I was a couple of miles down the road to my lunch date when I realized that I forgot to past in the editorial. Haste makes waste. Here it is. PC run amok or hate speech?

A racial slur

Virginia Democrat Rep. Jim Moran has drawn some strong and much deserved rebukes for this statement: "If it were not for the strong support of the Jewish community for this war with Iraq, we would not be doing this. The leaders of the Jewish community are influential enough that they could change the direction of where this is going and I think they should."

Moran uttered these words at a forum in Reston, Va, a Washington suburb, on March 3. Jewish leaders were rightly outraged.
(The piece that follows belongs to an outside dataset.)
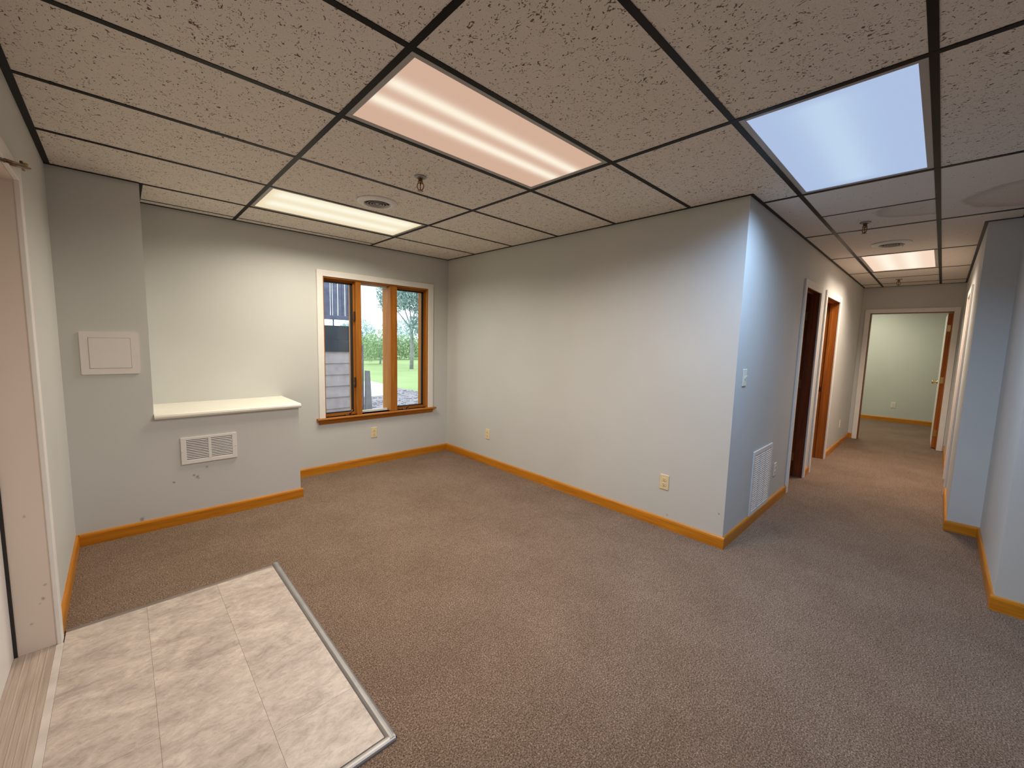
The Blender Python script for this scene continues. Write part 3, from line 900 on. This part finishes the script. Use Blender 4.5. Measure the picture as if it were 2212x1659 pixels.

The statement was a slur, a perpetuation of the myth of Jewish conspiracy. It is absurd to assert that Jewish influence is rushing the nation to war.

The heated reaction of the Jewish community and others prompted an apology from Moran:

"I should not have singled out the Jewish community and regret giving any impression that its members are somehow responsible for the course of action being pursued by the administration, or are somehow behind an impending war."

What he really meant to say, Moran said, was that "if more organizations in this country, including religious groups, were more outspoken against a war, then I do not think we would be pursuing war as an option." The only part of that apology that rings even half-true is the phrase, "I do not think."

This statement, issued Monday, was Moran's second apology. He was elaborating on the first apology delivered Friday.

Moran's apology is much akin to Mississippi Republican Sen. Trent Lott's feeble apologies following his stupid remark. Lott said that if Dixiecrat Strom Thurmond had been elected president in 1948, the country would be better off. Of course, Thurmond - then a diehard segregationist - was in a fierce battle against Democrats seeking civil rights reforms. President Bush joined in the outcry against Lott. Thus, disgraced, Lott's fellow Republicans fired him as Senate majority leader.

We can only wish that an even worse fate awaits Moran whose apology cannot gloss over his anti-semitism.

Moran is a seven-term congressman who represents Northern Virginia. He was elected in 1990 after a difficult race in which he called his opponent "a deceitful, fatuous jerk" - clearly a statement more descriptive of the speaker. Surely the good citizens of Northern Virginia deserve better.